Hey everyone, Sorry for the very general title but I'll try to be as specific as possible.

I am working on a text mining application. I have a large number of key value pairs of the form ((word, corpus) -> occurence_count) (everything is an integer) which I am storing in multiple python dictionaries (tuple->int). These values are spread across multiple files on the disk (I pickled them). To make any sense of the data, I need to aggregate these dictionaries Basically, I need to figure out a way to find all the occurrences of a particular key in all the dictionaries, and add them up to get a total count.

If I load more than one dictionary at a time, I run out of memory, which is the reason I had to split them in the first place. When I tried , I ran into performance issues. I am currently trying to store the values in a DB (mysql), processing multiple dictionaries at a time, since mysql provides row level locking, which is both good (since it means I can parallelize this operation) and bad (since it slows down the insert queries)

What are my options here? Is it a good idea to write a partially disk based dictionary so I can process the dicts one at a time? With an LRU replacement strategy? Is there something that I am completely oblivious to?

Thanks!

A: 

Something like this, if I understand your question correctly

from collections import defaultdict
import pickle

result = defaultdict(int)
for fn in filenames:
    data_dict = pickle.load(open(fn))
    for k,count in data_dict.items():
        word,corpus = k
        result[k]+=count
gnibbler
+2  A: 

A disk-based dictionary-like exists -- see the shelve module. Keys into a shelf must be strings, but you could simply use str on your tuples to obtain equivalent string keys; plus, I read your Q as meaning that you want only word as the key, so that's even easier (either str -- or, for vocabularies < 4GB, a struct.pack -- will be fine).
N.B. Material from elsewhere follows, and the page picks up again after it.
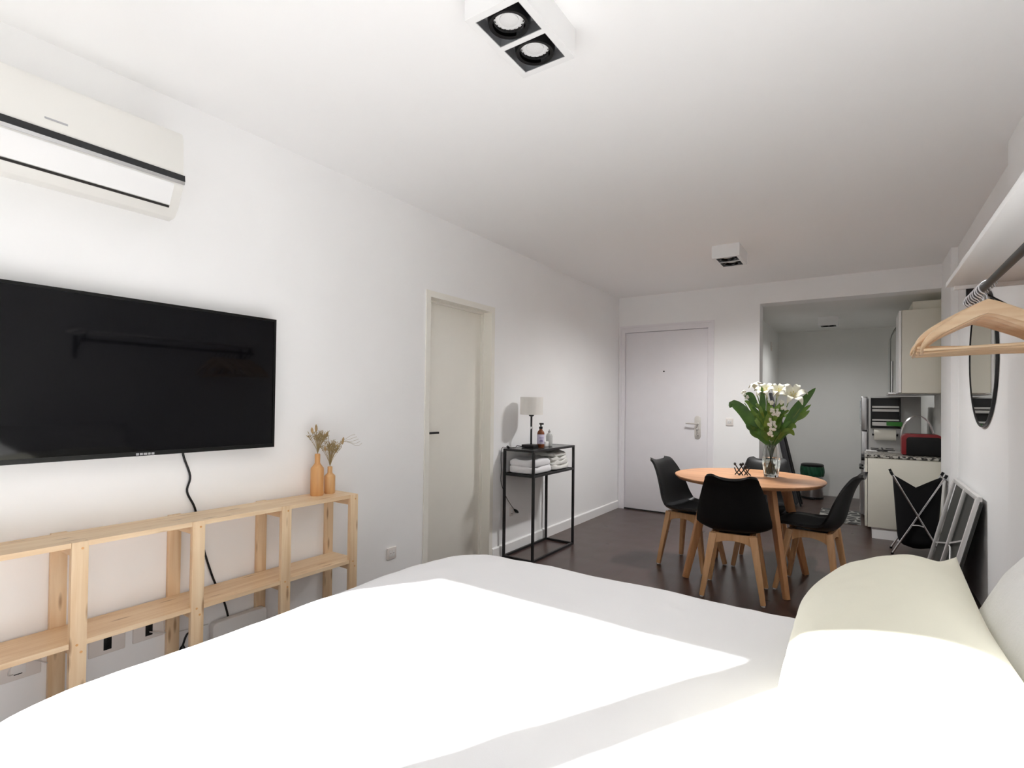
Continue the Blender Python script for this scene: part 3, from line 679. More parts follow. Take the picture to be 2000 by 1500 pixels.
CH = [((1.718, 3.705, 0), R(5.4), 'black shell dining chair seen from behind, nearest the bed'),
      ((1.322, 4.155, 0), R(-102), 'black shell dining chair in front of the entrance door, at the table left side'),
      ((2.133, 4.090, 0), R(82.3), 'black shell dining chair on the kitchen side, seen in profile'),
      ((1.772, 4.480, 0), R(181), 'black shell dining chair mostly hidden behind the table and vase')]
for i, (loc, rz, lab) in enumerate(CH):
    o = ch0 if i == 0 else copy_tree(ch0)
    o.location = loc; o.rotation_euler = (0, 0, rz); tag(o, lab, 'chair', 'black dining chairs around the round table')

# vase, flowers, sculpture on the table
VX, VY = 1.867, 4.212
vs = thing('glass_vase', 'clear faceted glass vase half full of water on the table', 'vase', (VX, VY, TZ))
op = [(0.046, 0.0), (0.048, 0.004), (0.060, 0.085), (0.062, 0.12), (0.052, 0.19), (0.043, 0.236)]
ip = [(0.0405, 0.236), (0.0495, 0.19), (0.0590, 0.12), (0.0570, 0.085), (0.044, 0.014), (0.001, 0.012)]
obj('glass_body', MB().lathe([(0.001, 0.0)] + op + ip, 9, cap=False), 'glass', vs, smooth=10)
obj('water', MB().lathe([(0.0435, 0.0145), (0.0564, 0.085), (0.0584, 0.118), (0.055, 0.140)], 9), 'water', vs, smooth=10)
bq = thing('flower_bouquet', 'bouquet of white lilies and green leaves in the glass vase', 'bouquet', (VX, VY, TZ + 0.02))
def leaf(path_pts, w, m, lab=None, name='leaf', fold=0.25, tilt=(0, -1, 0)):
    n = 12
    P = [Vector(p) for p in path(path_pts, n)]
    vs = []; fs = []
    for i, p in enumerate(P):
        f = i / n; d = (P[min(i+1, n)] - P[max(i-1, 0)]).normalized()
        side = d.cross(Vector(tilt)).normalized(); nn = side.cross(d)
        ww = w * (math.sin(PI * min(1, f*0.98 + 0.02))**0.8) * (1 - 0.25*f) + 0.0015
        vs += [p - side*ww + nn*ww*fold, p, p + side*ww + nn*ww*fold]
    k = len(vs); vs += [v + Vector((0, 0.0008, -0.0006)) for v in vs]
    for i in range(n):
        a = 3*i
        for q in ((a, a+1, a+4, a+3), (a+1, a+2, a+5, a+4)): fs += [q, tuple(k + j for j in reversed(q))]
        fs += [(a, a+3, k+a+3, k+a), (a+2, k+a+2, k+a+5, a+5)]
    return obj(name, MB().add(vs, fs), m, bq, world=True, smooth=60)
VT = TZ + 0.235
def px(x, z, dy=0.0): return (VX + (x - 1506)*0.00325, VY + dy, TZ + (931 - z)*0.0038)
stems = [((1478, 775), -0.02), ((1495, 778), 0.02), ((1517, 775), -0.01), ((1540, 785), 0.03), ((1512, 830), -0.04), ((1450, 790), 0.0), ((1562, 800), 0.02), ((1455, 830), -0.03), ((1540, 830), -0.04)]
for (q, dy) in stems:
    tip = px(q[0], q[1], dy); dx = (tip[0] - VX)
    base = (VX - dx*0.18, VY - dy*0.6, TZ + 0.026); mid = (VX + dx*0.16, VY + dy*0.3, VT)
    obj('stem', MB().tube(path([base, (VX, VY, TZ + 0.12), mid, tuple(Vector(mid).lerp(Vector(tip), 0.5) + Vector((0, 0, 0.012))), tip], 14), 0.0032, 6), 'stem', bq, world=True)
vt = (VX, VY, VT - 0.02)
leaf([vt, px(1478, 845, -0.04), px(1452, 808, -0.07), px(1430, 792, -0.08), px(1423, 800, -0.08)], 0.044, 'leaf', tilt=(0.2, -1, 0.35))
leaf([vt, px(1530, 845, 0.0), px(1552, 805, 0.02), px(1575, 778, 0.03), px(1591, 761, 0.03)], 0.036, 'leaf', tilt=(0.1, -1, -0.2))
leaf([vt, px(1525, 850, 0.05), px(1545, 825, 0.06), px(1565, 805, 0.06), px(1582, 792, 0.06)], 0.026, 'leaf2')
leaf([px(1536, 832, 0.03), px(1555, 818, 0.03), px(1568, 812, 0.03), px(1580, 803, 0.03)], 0.022, 'leaf2')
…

A good relational engine (especially PostgreSQL) would serve you well, but processing one dictionary at a time to aggregate each word occurrences over all corpora into a shelf object should also be OK (not quite as fast, but simpler to code, since a shelf is so similar to a dict except for the type constraint on keys [[and a caveat for mutable values, but as your values are ints that need not concern you).

Alex Martelli
A: 
  1. If I understood your question correctly and you have integer ids for the words and corpora, then you can gain some performance by switching from a dict to a list, or even better, a numpy array. This may be annoying!

    Basically, you need to replace the tuple with a single integer, which we can call the newid. You want all the newids to correspond to a word,corpus pair, so I would count the words in each corpus, and then have, for each corpus, a starting newid. The newid of (word,corpus) will then be word + start_newid[corpus].

    If I misunderstood you and you don't have such ids, then I think this advice might still be useful, but you will have to manipulate your data to get it into the tuple of ints format.

  2. Another thing you could try is rechunking the data.

    Let's say that you can only hold 1.1 of these monsters in memory. Then, you can load one, and create a smaller dict or array that only corresponds to the first 10% of (word,corpus) pairs. You can scan through the loaded dict, and deal with any of the ones that are in the first 10%. When you are done, you can write the result back to disk, and do another pass for the second 10%. This will require 10 passes, but that might be OK for you.

    If you chose your previous chunking based on what would fit in memory, then you will have to arbitrarily break your old dicts in half so that you can hold one in memory while also holding the result dict/array.